» **TO DO**: Only the lines from the start up to and including the line containing "COL = S.collection" should be repeated, word for word.

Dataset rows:

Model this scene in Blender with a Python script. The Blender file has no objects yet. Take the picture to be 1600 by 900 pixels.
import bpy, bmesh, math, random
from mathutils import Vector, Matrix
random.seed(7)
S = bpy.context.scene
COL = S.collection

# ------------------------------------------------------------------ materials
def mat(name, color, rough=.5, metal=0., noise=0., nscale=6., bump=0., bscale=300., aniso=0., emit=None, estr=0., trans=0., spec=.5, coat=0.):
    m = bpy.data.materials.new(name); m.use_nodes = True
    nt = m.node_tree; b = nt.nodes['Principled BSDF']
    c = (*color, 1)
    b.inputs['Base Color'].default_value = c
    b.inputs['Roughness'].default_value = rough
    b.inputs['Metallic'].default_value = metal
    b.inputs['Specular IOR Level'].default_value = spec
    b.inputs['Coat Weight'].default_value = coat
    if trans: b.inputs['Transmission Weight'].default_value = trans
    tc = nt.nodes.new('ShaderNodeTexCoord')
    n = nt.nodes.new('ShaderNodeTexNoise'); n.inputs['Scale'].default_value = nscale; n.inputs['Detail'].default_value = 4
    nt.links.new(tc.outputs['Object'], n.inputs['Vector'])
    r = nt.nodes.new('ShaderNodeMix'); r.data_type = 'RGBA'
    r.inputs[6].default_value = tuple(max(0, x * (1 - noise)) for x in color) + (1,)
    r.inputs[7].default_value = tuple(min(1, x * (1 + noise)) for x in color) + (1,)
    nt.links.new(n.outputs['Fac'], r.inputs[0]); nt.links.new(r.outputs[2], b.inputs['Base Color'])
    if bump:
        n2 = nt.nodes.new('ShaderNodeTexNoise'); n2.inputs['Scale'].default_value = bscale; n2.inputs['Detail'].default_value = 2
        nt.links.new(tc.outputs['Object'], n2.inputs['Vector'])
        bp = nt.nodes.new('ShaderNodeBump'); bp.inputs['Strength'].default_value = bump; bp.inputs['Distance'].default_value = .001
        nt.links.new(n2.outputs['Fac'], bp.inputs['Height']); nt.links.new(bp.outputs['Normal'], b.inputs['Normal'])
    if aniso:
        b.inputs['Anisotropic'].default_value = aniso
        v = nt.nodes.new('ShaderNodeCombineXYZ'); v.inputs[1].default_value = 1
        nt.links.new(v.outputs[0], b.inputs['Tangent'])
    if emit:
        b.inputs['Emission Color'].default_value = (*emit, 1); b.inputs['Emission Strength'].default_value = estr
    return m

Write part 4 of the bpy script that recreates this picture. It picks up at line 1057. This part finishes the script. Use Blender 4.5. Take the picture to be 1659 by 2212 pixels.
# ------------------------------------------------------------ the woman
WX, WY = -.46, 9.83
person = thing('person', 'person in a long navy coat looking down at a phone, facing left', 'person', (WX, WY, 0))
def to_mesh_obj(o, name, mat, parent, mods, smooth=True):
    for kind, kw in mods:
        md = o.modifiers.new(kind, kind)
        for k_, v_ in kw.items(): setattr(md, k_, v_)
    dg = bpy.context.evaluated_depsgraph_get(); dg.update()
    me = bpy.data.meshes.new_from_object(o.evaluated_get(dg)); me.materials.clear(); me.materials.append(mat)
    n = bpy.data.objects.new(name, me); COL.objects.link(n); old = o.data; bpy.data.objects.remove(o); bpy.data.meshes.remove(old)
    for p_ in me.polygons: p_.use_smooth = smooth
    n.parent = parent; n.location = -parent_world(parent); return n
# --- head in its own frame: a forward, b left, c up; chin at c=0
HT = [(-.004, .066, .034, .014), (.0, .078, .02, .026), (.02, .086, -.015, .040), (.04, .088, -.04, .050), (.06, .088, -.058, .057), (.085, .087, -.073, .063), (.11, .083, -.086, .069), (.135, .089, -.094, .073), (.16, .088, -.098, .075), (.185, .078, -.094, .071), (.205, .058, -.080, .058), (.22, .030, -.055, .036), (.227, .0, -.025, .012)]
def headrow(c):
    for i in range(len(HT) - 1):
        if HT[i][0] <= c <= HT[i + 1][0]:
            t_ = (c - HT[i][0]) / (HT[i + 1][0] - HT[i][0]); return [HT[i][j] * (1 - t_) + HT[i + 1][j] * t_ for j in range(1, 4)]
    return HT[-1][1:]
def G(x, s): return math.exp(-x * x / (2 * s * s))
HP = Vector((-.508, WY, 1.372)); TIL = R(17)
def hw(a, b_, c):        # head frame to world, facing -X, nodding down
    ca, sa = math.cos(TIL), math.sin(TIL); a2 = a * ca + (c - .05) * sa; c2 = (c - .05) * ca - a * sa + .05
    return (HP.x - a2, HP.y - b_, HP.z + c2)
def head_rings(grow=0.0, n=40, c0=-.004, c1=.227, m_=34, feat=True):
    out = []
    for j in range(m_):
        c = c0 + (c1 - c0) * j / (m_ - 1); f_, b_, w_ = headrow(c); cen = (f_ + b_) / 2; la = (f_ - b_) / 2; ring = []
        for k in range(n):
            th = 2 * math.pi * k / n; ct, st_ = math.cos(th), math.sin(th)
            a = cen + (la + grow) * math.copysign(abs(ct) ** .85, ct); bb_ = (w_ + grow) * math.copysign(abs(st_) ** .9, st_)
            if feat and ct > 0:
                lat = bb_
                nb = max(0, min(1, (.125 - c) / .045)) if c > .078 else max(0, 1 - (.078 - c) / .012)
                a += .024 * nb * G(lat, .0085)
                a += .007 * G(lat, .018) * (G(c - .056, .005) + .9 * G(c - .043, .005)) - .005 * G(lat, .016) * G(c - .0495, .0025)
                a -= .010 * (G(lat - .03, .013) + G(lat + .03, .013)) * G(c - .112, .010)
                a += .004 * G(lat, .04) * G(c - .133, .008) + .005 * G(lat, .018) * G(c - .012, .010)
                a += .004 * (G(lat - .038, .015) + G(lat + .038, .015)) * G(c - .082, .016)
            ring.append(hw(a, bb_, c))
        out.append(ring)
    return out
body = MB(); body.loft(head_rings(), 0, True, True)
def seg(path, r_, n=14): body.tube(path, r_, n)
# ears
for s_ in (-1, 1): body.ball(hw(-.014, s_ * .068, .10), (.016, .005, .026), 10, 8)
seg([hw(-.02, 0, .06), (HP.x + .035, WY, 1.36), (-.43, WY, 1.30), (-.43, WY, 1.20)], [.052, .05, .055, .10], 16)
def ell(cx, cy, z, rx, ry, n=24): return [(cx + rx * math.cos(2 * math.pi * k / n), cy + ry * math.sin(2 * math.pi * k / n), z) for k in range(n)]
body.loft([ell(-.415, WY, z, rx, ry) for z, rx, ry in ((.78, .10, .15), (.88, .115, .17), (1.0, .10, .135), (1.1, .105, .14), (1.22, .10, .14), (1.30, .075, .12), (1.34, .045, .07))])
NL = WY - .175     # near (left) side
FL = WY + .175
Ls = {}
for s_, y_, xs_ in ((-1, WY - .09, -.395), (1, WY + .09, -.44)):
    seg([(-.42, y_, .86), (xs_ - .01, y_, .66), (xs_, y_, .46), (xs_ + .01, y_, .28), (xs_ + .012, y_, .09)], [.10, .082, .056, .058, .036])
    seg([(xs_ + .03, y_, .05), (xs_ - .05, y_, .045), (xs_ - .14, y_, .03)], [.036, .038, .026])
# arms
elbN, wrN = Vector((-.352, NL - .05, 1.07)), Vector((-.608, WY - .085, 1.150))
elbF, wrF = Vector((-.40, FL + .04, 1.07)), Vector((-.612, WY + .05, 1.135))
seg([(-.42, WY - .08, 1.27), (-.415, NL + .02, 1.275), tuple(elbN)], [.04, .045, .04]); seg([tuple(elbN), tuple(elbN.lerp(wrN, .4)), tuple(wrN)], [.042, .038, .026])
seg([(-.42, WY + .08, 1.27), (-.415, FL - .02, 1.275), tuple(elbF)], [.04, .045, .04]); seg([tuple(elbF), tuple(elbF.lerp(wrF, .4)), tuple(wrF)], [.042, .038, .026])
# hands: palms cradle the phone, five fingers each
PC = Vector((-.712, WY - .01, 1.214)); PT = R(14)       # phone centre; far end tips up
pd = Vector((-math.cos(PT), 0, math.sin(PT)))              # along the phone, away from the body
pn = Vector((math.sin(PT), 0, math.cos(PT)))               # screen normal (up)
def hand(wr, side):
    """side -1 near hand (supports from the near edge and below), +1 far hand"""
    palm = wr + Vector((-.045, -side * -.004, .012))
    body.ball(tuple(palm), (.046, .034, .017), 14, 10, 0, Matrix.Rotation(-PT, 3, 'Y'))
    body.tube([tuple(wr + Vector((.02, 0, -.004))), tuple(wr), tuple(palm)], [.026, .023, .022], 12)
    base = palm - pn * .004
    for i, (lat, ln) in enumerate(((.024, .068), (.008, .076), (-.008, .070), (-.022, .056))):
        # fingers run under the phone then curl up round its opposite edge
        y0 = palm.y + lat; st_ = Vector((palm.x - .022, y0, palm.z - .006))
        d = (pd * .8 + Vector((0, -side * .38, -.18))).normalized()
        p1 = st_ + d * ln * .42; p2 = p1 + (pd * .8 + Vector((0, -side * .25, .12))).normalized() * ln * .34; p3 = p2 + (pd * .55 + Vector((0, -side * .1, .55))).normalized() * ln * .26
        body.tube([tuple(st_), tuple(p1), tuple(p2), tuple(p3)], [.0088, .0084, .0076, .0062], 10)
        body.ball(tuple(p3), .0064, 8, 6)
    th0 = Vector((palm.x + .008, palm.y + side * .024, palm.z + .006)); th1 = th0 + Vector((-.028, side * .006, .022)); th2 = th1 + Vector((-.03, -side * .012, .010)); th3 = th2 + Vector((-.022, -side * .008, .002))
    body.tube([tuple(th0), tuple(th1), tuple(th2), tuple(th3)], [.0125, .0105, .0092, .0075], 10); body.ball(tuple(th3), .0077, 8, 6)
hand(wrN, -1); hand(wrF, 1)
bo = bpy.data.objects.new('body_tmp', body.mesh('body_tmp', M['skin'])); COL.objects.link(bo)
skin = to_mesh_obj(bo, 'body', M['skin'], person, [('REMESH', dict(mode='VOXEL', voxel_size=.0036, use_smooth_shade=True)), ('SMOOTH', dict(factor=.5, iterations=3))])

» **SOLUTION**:
Model this scene in Blender with a Python script. The Blender file has no objects yet. Take the picture to be 1600 by 900 pixels.
import bpy, bmesh, math, random
from mathutils import Vector, Matrix
random.seed(7)
S = bpy.context.scene
COL = S.collection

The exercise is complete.